Kultur: Vorkriegszeit
Thomas Lackmann über deutsche Stimmungen zwischen den Stühlen Nach dem Spiel ist vor dem Spiel. Spiele soll man ernst nehmen, gewiss, aber wann ist aus dem Spiel Ernst geworden?
Thomas Lackmann über deutsche Stimmungen zwischen den Stühlen
Nach dem Spiel ist vor dem Spiel. Spiele soll man ernst nehmen, gewiss, aber wann ist aus dem Spiel Ernst geworden?
Zwischen den Kriegen – das ist eine Vakuumzeit wie zwischen den Jahren. Zwischen den Jahren (erst am kommenden Montag ist diese Phase ganz vorbei) passiert nichts von Belang bei uns. Höchstens anderswo werden ein paar Inselchen weggespült, aber wir igeln uns ein, bewegen uns ganz vorsichtig. Auch zwischen den Kriegen heißt ja nicht, dass es nirgendwo Krieg gegeben hätte seit ’45 – aber doch nicht richtig bei uns!

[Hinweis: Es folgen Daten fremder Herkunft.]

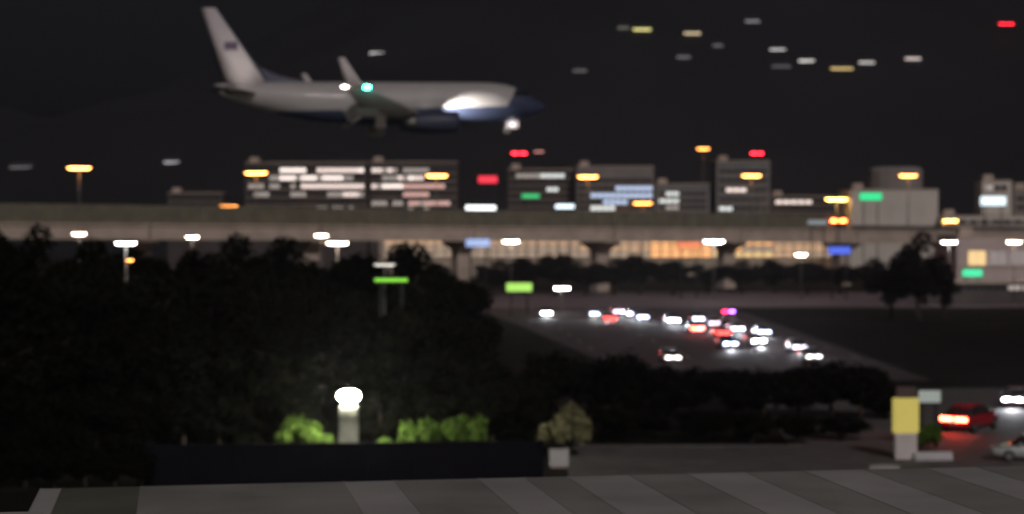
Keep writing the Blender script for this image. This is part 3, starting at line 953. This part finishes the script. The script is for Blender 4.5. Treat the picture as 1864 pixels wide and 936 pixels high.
# ------------------------------------------------------------------ aircraft
PD = 187.4
pc = at(687, 187, PD)
PB = thing('airplane', 'white and blue twin engine airliner landing with wheels down', 'airplane', pc)
PB.rotation_euler = Euler((R(2.0), R(-0.6), R(11.5)))
NOSE = 16.8

def plane_paint():
    m = bpy.data.materials.new('airliner_paint')
    m.use_nodes = True
    nt = m.node_tree
    b = nt.nodes['Principled BSDF']
    b.inputs['Roughness'].default_value = .5
    b.inputs['Coat Weight'].default_value = .1
    tc = nt.nodes.new('ShaderNodeTexCoord')
    sp = nt.nodes.new('ShaderNodeSeparateXYZ')
    nt.links.new(tc.outputs['Object'], sp.inputs[0])
    def math_(op, a, b_=None, c_=None):
        n = nt.nodes.new('ShaderNodeMath'); n.operation = op
        for i, x in enumerate((a, b_, c_)):
            if x is None: continue
            if isinstance(x, (int, float)): n.inputs[i].default_value = x
            else: nt.links.new(x, n.inputs[i])
        return n.outputs[0]
    X, Z = sp.outputs['X'], sp.outputs['Z']
    # belly line: z < -0.62 + 0.022 x ; nose: x > 12.9 + 0.75*z
    belly = math_('LESS_THAN', Z, math_('MULTIPLY_ADD', X, .024, -.66))
    nose = math_('GREATER_THAN', X, math_('MULTIPLY_ADD', Z, .62, 12.75))
    blue = math_('MAXIMUM', belly, nose)
    top = math_('LESS_THAN', X, 99)
    n1 = nt.nodes.new('ShaderNodeTexNoise'); n1.inputs['Scale'].default_value = .6; n1.inputs['Detail'].default_value = 5
    nt.links.new(tc.outputs['Object'], n1.inputs['Vector'])
    rp = nt.nodes.new('ShaderNodeValToRGB')
    rp.color_ramp.elements[0].color = (.46, .43, .43, 1); rp.color_ramp.elements[1].color = (.55, .52, .52, 1)
    nt.links.new(n1.outputs['Fac'], rp.inputs['Fac'])
    mx = nt.nodes.new('ShaderNodeMix'); mx.data_type = 'RGBA'
    nt.links.new(blue, mx.inputs['Factor'])
    nt.links.new(rp.outputs['Color'], mx.inputs['A'])
    mx.inputs['B'].default_value = (.052, .066, .128, 1)
    nt.links.new(mx.outputs['Result'], b.inputs['Base Color'])
    return m

M_pp = plane_paint()
M_pw = mat('airliner_white', (.68, .61, .63), .6, .06, .5, spec=.3)
M_pb = mat('airliner_blue', (.05, .056, .105), .5, .1, .5)
M_pg = mat('airliner_wing_grey', (.52, .50, .50), .45, .08, .5)

def fuse():
    st = [(0, -.45, -.40, .04), (.25, -.80, -.08, .42), (.6, -1.05, .12, .70), (1.1, -1.30, .38, 1.0), (1.8, -1.52, .78, 1.26), (2.5, -1.67, 1.22, 1.45), (3.2, -1.79, 1.55, 1.6), (4.2, -1.9, 1.82, 1.75),
          (5.5, -1.97, 1.96, 1.85), (7, -2, 2, 1.88), (10, -2, 2, 1.88), (12, -2.05, 2, 1.88), (14, -2.25, 2, 1.88), (17, -2.25, 2, 1.88), (19.5, -2.05, 2, 1.88), (21.5, -2, 2, 1.88), (23.5, -1.78, 2, 1.85), (25.5, -1.35, 1.99, 1.7),
          (27.5, -.80, 1.95, 1.4), (29.3, -.25, 1.82, 1.0), (30.6, .18, 1.62, .66), (31.5, .52, 1.35, .36), (31.95, .8, 1.1, .12)]
    rings = []
    for s, zb, zt, w in st:
        zc, h = (zb + zt) / 2, (zt - zb) / 2
        rings.append([(NOSE - s, w * math.cos(a), zc + h * math.sin(a)) for a in [2 * math.pi * i / 40 for i in range(40)]])
    return MB().loft(rings)
fus = fuse().build('fuselage', M_pp, PB)

def foil(mb, secs):
    """secs: (leading edge x, chord, y, z, thickness, axis) lofted aerofoil sections; axis 'y' for wings, 'z' for fin"""
    rings = []
    for lx, c, y, z, th, ax in secs:
        pr = []
        for u_, t in ((0, 0), (.05, .55), (.25, 1), (.55, .8), (1, .05)):
            pr.append((lx - c * u_, t * th / 2))
        for u_, t in ((.55, -.6), (.25, -.8), (.05, -.5)):
            pr.append((lx - c * u_, t * th / 2))
        rings.append([(x, y, z + t) if ax == 'y' else (x, y + t, z) for x, t in pr])
    mb.loft(rings)
    return mb

def sx(s): return NOSE - s
wing = {}
for sd_, nm in ((-1, 'wing'), (1, 'wing')):
    mb = foil(MB(), [(sx(11.4), 7.6, sd_ * 1.2, -1.45, .95, 'y'), (sx(13.6), 5.3, sd_ * 5.2, -1.0, .62, 'y'), (sx(19.9), 1.95, sd_ * 16.6, .90, .24, 'y')])
    wg = mb.build('wing', M_pg, PB)
    # blended winglet
    wlm = MB()
    secs = []
    for lx, c, y, z, th, bend in ((19.9, 1.95, 16.6, .90, .22, 0), (20.2, 1.75, 17.0, 1.07, .2, .5), (20.6, 1.45, 17.25, 1.5, .16, 1), (22.0, .62, 17.75, 3.5, .08, 1)):
        pr = []
        for u_, t in ((0, 0), (.05, .55), (.25, 1), (.55, .8), (1, .05), (.55, -.6), (.25, -.8), (.05, -.5)):
            tt = t * th / 2
            pr.append((sx(lx) - c * u_, sd_ * (y + (-tt * bend)), z + tt * (1 - bend)))
        secs.append(pr)
    wlm.loft(secs)
    wlm.build('winglet', M_pw, PB)
    # flaps lowered for landing
    for (y0, y1, s0, s1, z0, z1) in ((2.1, 5.0, 18.6, 18.7, -1.55, -1.2), (5.6, 11.2, 18.85, 20.3, -1.05, -.35)):
        fm_ = MB()
        fm_.loft([[(sx(a_), sd_ * y_, z_), (sx(a_ + .1), sd_ * y_, z_ + .12), (sx(a_ + c_), sd_ * y_, z_ - c_ * .62), (sx(a_ + c_ - .05), sd_ * y_, z_ - c_ * .62 - .06)]
                  for a_, y_, z_, c_ in ((s0, y0, z0, 1.5), (s1, y1, z1, 1.15))], smooth=False)
        fm_.build('flap', M_pg, PB)
    for y_, s_, z_ in ((6.6, 17.6, -1.15), (9.4, 18.4, -.8)):
        MB().ellipsoid((sx(s_ + .8), sd_ * y_, z_ - .1), 1.5, .16, .22).build('flap_fairing', M_pg, PB)
    # engine
    n = 24
    ey, ez = sd_ * 4.83, -1.95
    prof = [(9.75, .80), (9.65, .92), (9.9, 1.02), (10.8, 1.08), (12.2, 1.04), (13.4, .85), (13.9, .74)]
    en = MB().loft([[(sx(s_), ey + r_ * math.cos(2 * math.pi * i / n), ez + r_ * math.sin(2 * math.pi * i / n) * (.95 if math.sin(2 * math.pi * i / n) < 0 else 1)) for i in range(n)] for s_, r_ in prof], cap=False)
    eng = en.build('engine', M_pb, PB)
    MB().loft([[(sx(s_), ey + r_ * math.cos(2 * math.pi * i / n), ez + r_ * math.sin(2 * math.pi * i / n)) for i in range(n)] for s_, r_ in ((10.1, .82), (10.2, .79))]).build('fan', M_black, eng)
    MB().loft([[(sx(s_), ey + r_ * math.cos(2 * math.pi * i / n), ez + r_ * math.sin(2 * math.pi * i / n)) for i in range(n)] for s_, r_ in ((13.3, .6), (14.4, .42), (15.0, .12))]).build('exhaust', M_steel, eng)
    MB().loft([[(sx(a_), ey - w_, z_), (sx(a_), ey + w_, z_), (sx(b__), ey + w_, z_), (sx(b__), ey - w_, z_)] for a_, b__, z_, w_ in ((11.0, 14.6, ez + .85, .16), (12.4, 16.2, -.98, .16))], smooth=False).build('pylon', M_pb, eng)
    # tailplane
    foil(MB(), [(sx(28.2), 3.3, sd_ * .5, .75, .4, 'y'), (sx(31.6), 1.35, sd_ * 7.1, 1.45, .16, 'y')]).build('tailplane', M_pw, PB)
    # main gear
    gx, gy = sx(17.0), sd_ * 2.86
    gear = MB().tube((gx, gy, -1.4), (gx, gy, -2.85), .14, .12).tube((gx, gy, -2.2), (gx + 1.0, gy, -1.3), .06).tube((gx, gy - .5, -2.85), (gx, gy + .5, -2.85), .09).build('main_gear', M_steel, PB)
    for q_ in (-.42, .42):
        MB().loft([[(gx + r_ * math.cos(2 * math.pi * i / 20), gy + q_ + y_, -2.85 + r_ * math.sin(2 * math.pi * i / 20)) for i in range(20)] for y_, r_ in ((-.18, .4), (-.17, .52), (-.1, .56), (.1, .56), (.17, .52), (.18, .4))]).build('tyre', mat('grey_tyre', (.22, .2, .19), .7, .1, 3), gear)
    MB().box(gx - .45, gx + .55, gy + sd_ * .62, gy + sd_ * .68, -2.5, -1.3).build('gear_door', M_pw, gear)
    # position lights at the tip
    tipx = sx(19.95)
    cgr = mat('green_position_light', (.1, .8, .6), .2, .02, 3, emit=(.05, 1.0, .68), es=40) if sd_ < 0 else M_red
    MB().ellipsoid((tipx + .02, sd_ * 16.75, .95), .34, .14, .17).build('position_light', cgr, PB)
    MB().ellipsoid((tipx - 1.95, sd_ * 16.8, .97), .30, .12, .11).build('strobe_light', mat('pink_white_strobe', (.9, .8, .8), .2, .02, 3, emit=(1.0, .82, .78), es=18), PB)

# fin with dorsal fillet
fin = foil(MB(), [(sx(27.3), 4.3, 0, 1.75, .55, 'z'), (sx(32.2), 1.45, 0, 9.0, .2, 'z')]).build('fin', M_pw, PB)
dv = [(sx(23.6), 0, 1.98), (sx(27.6), -.2, 1.9), (sx(27.6), .2, 1.9), (sx(28.55), 0, 3.5), (sx(26.3), 0, 2.55)]
MB().add(dv, [(0, 1, 4), (0, 4, 2), (1, 3, 4), (4, 3, 2), (1, 2, 3), (0, 2, 1)]).build('dorsal_fillet', M_pb, PB)
# blue leading edge band and the small flag on the fin
foil(MB(), [(sx(27.25), .55, 0, 1.9, .42, 'z'), (sx(32.14), .28, 0, 8.98, .22, 'z')]).build('fin_leading_edge', M_pb, fin)
fl = MB()
for z0, z1, x0 in ((5.0, 5.75, 30.25),):
    for y_ in (-.222, .222):
        fl.box(sx(x0 + 1.25), sx(x0), y_ - .012, y_ + .012, z0, z1)
flag = fl.build('flag', mat('flag_cloth_print', (.16, .12, .20), .5, .2, 2), fin)
# cockpit windows
cw = MB()
for sd_ in (-1, 1):
    for i, (s0, s1, y0, y1, z0, z1) in enumerate(((1.75, 2.2, .35, .9, .78, 1.1), (2.25, 2.85, .95, 1.28, .72, 1.14), (2.9, 3.4, 1.3, 1.46, .7, 1.1))):
        wmb = MB().add([(sx(s0) + .06, sd_ * y0, z0), (sx(s1) + .06, sd_ * (y1 + .06), z0), (sx(s1) + .03, sd_ * (y1 - .02), z1), (sx(s0 + .25), sd_ * (y0 + .1), z1),
                        (sx(s0) - .1, sd_ * (y0 - .1), z0), (sx(s1) - .1, sd_ * (y1 - .1), z0), (sx(s1) - .1, sd_ * (y1 - .15), z1), (sx(s0 + .25) - .1, sd_ * (y0), z1)],
                       [(0, 1, 2, 3), (7, 6, 5, 4), (0, 4, 5, 1), (1, 5, 6, 2), (2, 6, 7, 3), (3, 7, 4, 0)])
        wmb.build('cockpit_window', M_glass, fus)
# nose gear
gx = sx(3.95)
ng = MB().tube((gx, 0, -1.6), (gx, 0, -2.75), .10, .08).tube((gx, 0, -2.1), (gx + .7, 0, -1.6), .05).tube((gx, -.3, -2.75), (gx, .3, -2.75), .07).build('nose_gear', M_pw, PB)
for q_ in (-.22, .22):
    MB().loft([[(gx + r_ * math.cos(2 * math.pi * i / 18), q_ + y_, -2.75 + r_ * math.sin(2 * math.pi * i / 18)) for i in range(18)] for y_, r_ in ((-.1, .24), (-.1, .31), (-.05, .34), (.05, .34), (.1, .31), (.1, .24))]).build('tyre', mat('grey_tyre', (.22, .2, .19), .7, .1, 3), ng)
for q_ in (-.36, .36):
    MB().box(gx - .1, gx + 1.1, q_ - .02, q_ + .02, -2.5, -1.72).build('gear_door', M_pw, ng)
# beacon on the belly, lamps
def spot(name, loc, target, energy, size, blend=.6, color=(1, .95, .85), r=.08):
    l = bpy.data.lights.new(name, 'SPOT')
    l.energy = energy; l.spot_size = R(size); l.spot_blend = blend; l.color = color; l.shadow_soft_size = r
    o = bpy.data.objects.new(name, l)
    o.location = loc
    o.rotation_euler = (Vector(target) - Vector(loc)).to_track_quat('-Z', 'Y').to_euler()
    o.parent = PB
    col.objects.link(o)
for sd_ in (-1, 1):
    MB().ellipsoid((sx(12.35), sd_ * 2.75, -1.2), .10, .2, .12).build('landing_light', mat('landing_lens', (.9, .9, .9), .2, .02, 3, emit=(1, .97, .9), es=12), PB)
    spot('landing_lamp', (sx(12.1), sd_ * 3.05, -1.15), (sx(8.2), sd_ * 1.75, -.50), 10000, 44, 1.0, r=.25)
    spot('logo_lamp', (sx(30.2), sd_ * 3.6, 1.35), (sx(30.6), 0, 4.0), 230, 95, 1.0)
MB().ellipsoid((gx + .45, -.44, -2.15), .1, .08, .1).build('taxi_light', mat('taxi_lens', (.9, .9, .9), .2, .02, 3, emit=(1, .92, .88), es=2.5), ng)
tl = bpy.data.lights.new('taxi_lamp', 'POINT'); tl.energy = 10; tl.color = (1, .92, .88); tl.shadow_soft_size = .12
tlo = bpy.data.objects.new('taxi_lamp', tl); tlo.location = (gx + .5, -.66, -2.15); tlo.parent = PB; col.objects.link(tlo)

# ------------------------------------------------------------------ thin haze added to imitate lamp halos and an even night glow
hz = MB().box(-1700, 1700, -250, 3000, -3.6, 560)
ho = hz.build('haze', None)
hm = bpy.data.materials.new('halo_haze')
hm.use_nodes = True
hn = hm.node_tree
hn.nodes.clear()
hout = hn.nodes.new('ShaderNodeOutputMaterial')
hvol = hn.nodes.new('ShaderNodeVolumePrincipled')
hvol.inputs['Color'].default_value = (.86, .88, .95, 1)
hvol.inputs['Density'].default_value = 0.00014
hvol.inputs['Anisotropy'].default_value = 0.7
hn.links.new(hvol.outputs[0], hout.inputs['Volume'])
ho.data.materials.clear()
ho.data.materials.append(hm)
ho['kind'] = 'stuff'
ho['label'] = 'thin haze added over the city to imitate lamp halos'
ho['category'] = 'haze'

Die glücklichen Zeiten der Völker sind die leeren Blätter im Buch der Geschichte, meinen weise Leute; ganz so glücklich, dachten wir bis vor kurzem, sind wir gar nicht gewesen. Wir hatten eine durchwachsene Nachkriegszeit, die von Zeit zu Zeit für beendet erkärt wurde, hatten Kalten Krieg samt DDR und die RAF und das HipHip-Hurra der 80er und in den 90ern das Balkan-Gemetzel nebenan. Passiert ist durchaus etwas; doch den Krieg im Land, das Volk im Krieg hatten wir wirklich nicht. Ab wann sind „wir“ überhaupt im Krieg: Wenn deutsche Soldaten fallen? Wenn der Dax kriegsbedingt fällt? Wenn unsere Städte nicht mehr sicher sind?
„Wir sind gut aufgestellt“, proklamieren Strategen in den Entscheidungsetagen zum Jahresbeginn; es sind keine Bellizisten, die sich so Mut zusprechen, sondern Führungskräfte. Irgendwann in den letzten Jahren unserer Friedensgeneration ist diese martialische Vokabel, die suggeriert, Ökonomie sei eine Schlacht, ein „Risiko“-Spielbrett oder Zinnsoldaten-Feld, in den Manager-Jargon gerutscht. Das hätte man unmittelbar nach „dem Krieg“ wohl etwas anders formuliert.
„Stimmung! Es lebe die Nachkriegszeit/Die ist fast so schön wie die Vorkriegszeit/Es ist doch wahrscheinlich was dran an der Demokratie/(Wolln Se nicht ’ne kleine Prise Kokain?) Endlich wird wieder die Zeit normal/Jetzt gehn wir ins nächstbeste Tanzlokal...“ Als der „Insulaner“-Chef Günter Neumann dieses Eröffnungscouplet für den zwischen 1914 und 1958 spielenden Film „Wir Wunderkinder“ dichtete, war „der Krieg“ noch nah, auch ohne Fernbedienung, doch in der satirischen Erinnerungsprojektion schoben sich zwei deutsche Nachkriegserfahrungen übereinander. Zwei Generationen später ist Kriegserfahrung hier zu Lande fast nur noch in Erzählungen lebendig und in Haltungsmustern: Den Deutschen ist es zur politischen Natur geworden, dass sie unbedingt als die Normalos mit den sauberen Händen auf der richtigen Seite stehen, aber keinen Krieg mehr verlieren und keinen Wohlstand durch einen Krieg verlieren wollen.
Wo sich das alles nicht kombinieren lässt, wünschen sie sich eine Sowohl-als-auch-Position, von der sich hinterher in jedem Fall sagen lässt, sie sei passend gewesen. „Leute, genießt bloß die Nachkriegszeit/Denn bald wird sie wieder zur Vorkriegszeit/Und weil wir dem Frieden bei uns hier nicht traun/wird auf die Pauke gehaun!“ Wie fühlt sich das an: Vorkriegszeit? 1914 herrschte Jubel, 1939 Beklemmung. Anno 2003 ist die Nachkriegszeit vorbei, keiner haut auf die Pauke, die Konjunktur ist der Spielverderber, den Kommunen geht es finanziell, sagen sie, so mies wie 1949. Immerhin, wir waren dabei und haben fast nichts gespürt, wir waren wohl irgendwie örtlich betäubt. So fühlt sich das an.
Aber vielleicht wird ja noch alles ganz gut, und dieser Krieg bleibt für uns – outsourcing! – draußen vor der Tür.